Craig Morgan Teicher interviews poet Kaveh Akbar for the Paris Review Daily. They discuss Akbar’s second collection, Pilgrim Bell, figuring out “how to train your instincts and then get out of the way,” and self-consciousness. Of the state of poetry, Akbar says, “I feel like a lot of people operate as if poetry is teetering on the brink of extinction, and it’s all of our jobs to sort of huddle around the final flame of poetry and defend it. I think it’s doing great.”
Nathan J. Robinson, author of Why You Should Be a Socialist, had a change of heart about the workers’ co-op the staff at his magazine Current Affairs were forming. He asked most of the staff to resign and removed their access to the company’s Slack channel. According to Gawker, he sent this email to his comrades: “I was in denial about the fact that the answer is I think I should be on top of the org chart, with everyone else selected by me and reporting to me. I let Current Affairs build up into a sort of egalitarian community of friends while knowing in my heart that I still thought of it as my project over which I should have control.” Robinson now says he “made a horrible call in judgement” and is working on severance agreements and what the next steps forward might be. Gawker has followed-up their initial reporting with a blow-by-blow account of what happened, including commentary from a regretful Robinson. The magazine is on hiatus until September.
Thirty-nine employees at two Brooklyn locations of Greenlight Bookstore and one of their stationary stores have unionized. Jessica Stockton Bagnulo, a co-owner of Greenlight, told Publishers Weekly: “Greenlight supports the work of unions in general, and we support our staff in their organizing efforts.”

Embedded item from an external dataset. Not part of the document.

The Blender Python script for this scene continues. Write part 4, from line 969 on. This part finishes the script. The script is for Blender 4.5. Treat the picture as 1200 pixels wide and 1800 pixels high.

At Columbia Journalism Review, Tim Schwab writes about journalistic conflicts of interest, writing of recent controversies at the New York Times: “the Times, like many news outlets, still struggles to manage journalists who have financial relationships with the subjects of their reporting.”
Literary Hub’s Book Marks has “five reviews you need to read this week” including Christian Lorentzen on Atticus Lish, Jo Livingstone on Joel E. Dimsdale, Rachel Cooke on Frances Wilson, and more.
For the Chronicle of Higher Education, Merve Emre and Len Gutkin talk with Paul Reitter and Chad Wellmon about their book Permanent Crisis. Introducing the new book, Emre and Gutkin write that it “suggests that today’s preoccupation with crisis in the humanities is historically and conceptually overdetermined, less a response to current material realities than baked into the modern humanities’ self-conception.” Reitter calls this tendency “a sad irony.”